The family rule was no football until middle school, however. That’s how Ehrhardt got into lacrosse. His cousins, Bobby and Kevin, introduced him to the sport when he was in fourth grade. They played for the PAL program in Mineola, the next town over. Lacrosse fed Ehrhardt’s appetite for movement — he still gets stir-crazy after just an hour or two lounging on the beach — and knocking kids around.
“I loved it,” Ehrhardt said.
By the time Ehrhardt was a freshman at Chaminade, an all-boys school and national lacrosse powerhouse, he had grown to 6-foot-3 but topped out at 175 pounds. “There wasn’t much to me in high school,” he said. “I was a toothpick.”
Flyers coach Jack Moran saw Ehrhardt’s length, however, and converted him from an offensive midfielder to a defenseman. He did not start as a freshman.
“He got exponentially better,” Fowler said. “He came in as a second- or third-line middie. They gave him a pole. Three years later he’s the best defenseman in the country.”
When Ehrhardt took his official visit to Maryland, then-Terps coach Dave Cottle looked at his build and saw the potential. “Oh man,” Cottle told him. “We could put some weight on you.”
Ehrhardt had the right work ethic to maximize his obvious physical aptitude.
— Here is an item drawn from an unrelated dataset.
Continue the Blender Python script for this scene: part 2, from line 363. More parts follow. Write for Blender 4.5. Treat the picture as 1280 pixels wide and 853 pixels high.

He got that from his family, too. His grandfather on his mother’s side was a carpenter and avid marathoner. His grandmother on his father’s side raised seven children by herself after she became a widow at age 43. She had an eighth child who died of meningitis at just two weeks old.
“My dad's probably the way he is because of that,” Ehrhardt said. “It took me a little bit to learn what makes his drive. He’s been my biggest role model and someone I’ve tried to resemble.”
Ehrhardt’s grandmothers, Ann Ficarra, 84, and Betty Ehrhardt, 96, mean just as much to him. They assemble with relatives every weekend in Westbury to watch his PLL games on TV.
“The sense of family, the sense of loyalty, the sense of pride, the sense of love — when we feel it, we feel it deep,” Lindsey Ehrhardt said.